Poetry may require an immense effort from the reader if they want to grasp the meanings implied by the poet. However, on certain occasions, a poet may strive to convey a direct, explicit message. This case is applicable to Dulce et Decorum est poem by Wilfred Owen. Written from the perspective of a soldier who witnesses how his comrade suffers after the gas attack, the poem reveals horrific realities of war, hypocritically omitted in “patriotic” rhetoric.
Wilfred Owen contests an ancient poetic line dulce et decorum est pro patria mori (“death for one’s homeland is sweet and honorable”) in a viscerally realistic setting of the World War I battlefield. His similes deconstruct images of militaristic propaganda from the very first stanza. Soldiers are not proud heroes — they are miserable, “Bent double, like old beggars under sacks / Knock-kneed, coughing like hags (Owen, lines 1-2). War is a tiresome business, and soldiers are exhausted to the point of losing their sense of reality. They have become, as the poet speaks metaphorically, “Drunk with fatigue, deaf even to the hoots / Of gas-shells dropping softly behind” (Owen, 7-8). Soldiers in the trenches are almost oblivious to the world as a deadly cloud of gas approaches their position.

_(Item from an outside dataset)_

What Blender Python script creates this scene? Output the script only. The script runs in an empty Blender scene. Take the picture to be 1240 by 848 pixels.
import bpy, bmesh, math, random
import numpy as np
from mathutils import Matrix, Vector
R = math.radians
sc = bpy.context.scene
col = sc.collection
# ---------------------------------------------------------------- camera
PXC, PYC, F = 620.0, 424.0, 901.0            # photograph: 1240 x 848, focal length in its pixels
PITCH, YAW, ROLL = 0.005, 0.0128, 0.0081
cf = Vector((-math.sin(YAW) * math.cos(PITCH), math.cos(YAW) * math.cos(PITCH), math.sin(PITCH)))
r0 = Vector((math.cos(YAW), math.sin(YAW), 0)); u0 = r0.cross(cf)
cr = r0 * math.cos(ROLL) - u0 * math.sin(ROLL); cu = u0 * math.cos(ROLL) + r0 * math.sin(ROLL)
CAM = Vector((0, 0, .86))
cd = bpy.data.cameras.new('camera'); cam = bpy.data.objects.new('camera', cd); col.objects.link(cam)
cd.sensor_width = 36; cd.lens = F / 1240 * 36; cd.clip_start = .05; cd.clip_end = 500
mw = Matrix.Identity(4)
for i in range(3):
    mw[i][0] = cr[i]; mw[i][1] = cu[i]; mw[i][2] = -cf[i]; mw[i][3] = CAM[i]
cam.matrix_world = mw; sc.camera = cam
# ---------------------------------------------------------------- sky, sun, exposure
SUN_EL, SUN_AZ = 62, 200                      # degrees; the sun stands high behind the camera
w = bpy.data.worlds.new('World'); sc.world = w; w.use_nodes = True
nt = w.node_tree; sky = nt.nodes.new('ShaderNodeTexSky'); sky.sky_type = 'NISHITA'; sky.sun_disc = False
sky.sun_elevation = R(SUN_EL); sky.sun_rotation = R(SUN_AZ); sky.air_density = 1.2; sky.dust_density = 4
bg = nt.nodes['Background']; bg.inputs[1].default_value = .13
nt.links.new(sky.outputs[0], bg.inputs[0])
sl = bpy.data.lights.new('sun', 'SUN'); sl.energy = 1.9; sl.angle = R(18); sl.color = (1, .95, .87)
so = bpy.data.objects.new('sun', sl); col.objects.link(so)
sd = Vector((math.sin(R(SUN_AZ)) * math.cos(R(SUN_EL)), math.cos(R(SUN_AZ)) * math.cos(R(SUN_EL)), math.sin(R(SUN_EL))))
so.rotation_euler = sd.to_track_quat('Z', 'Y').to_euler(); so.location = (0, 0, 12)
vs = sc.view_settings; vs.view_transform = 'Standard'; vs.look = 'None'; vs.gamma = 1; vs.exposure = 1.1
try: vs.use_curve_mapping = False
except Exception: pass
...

Poisonous gas is merciless; there is little to no hope of survival for those who could not fit helmets in time. The narrator delivers terrifying details of how one of his comrades was helplessly “yelling out and stumbling / And flound’ring like a man in fire or lime” (Owen, 11-12). A green sea of gas swallows an unfortunate soldier and inflicts gruesome injuries, while others cannot do anything to help him. Nothing can be farther from a heroic death pro patria than this horror. In the last stanza, Owen appeals to the senses of all readers, especially those who might be imagining war as a glorious event:
If in some smothering dreams, you too could pace
Behind the wagon that we flung him in…
My friend, you would not tell with such high zest
To children ardent for some desperate glory,
The old Lie: Dulce et decorum est
Pro patria mori. (17-18, 25-28)
In the end, war brings misery to a vast majority of participants. The poet stresses one simple truth — death for the country will most likely be gruesome, not sweet. Deliberately omitting or denying this truth is hypocrisy and a blatant lie.
Work Cited
Owen, Wilfred. “Dulce et Decorum est.” Poetry Foundation, 1921, Web.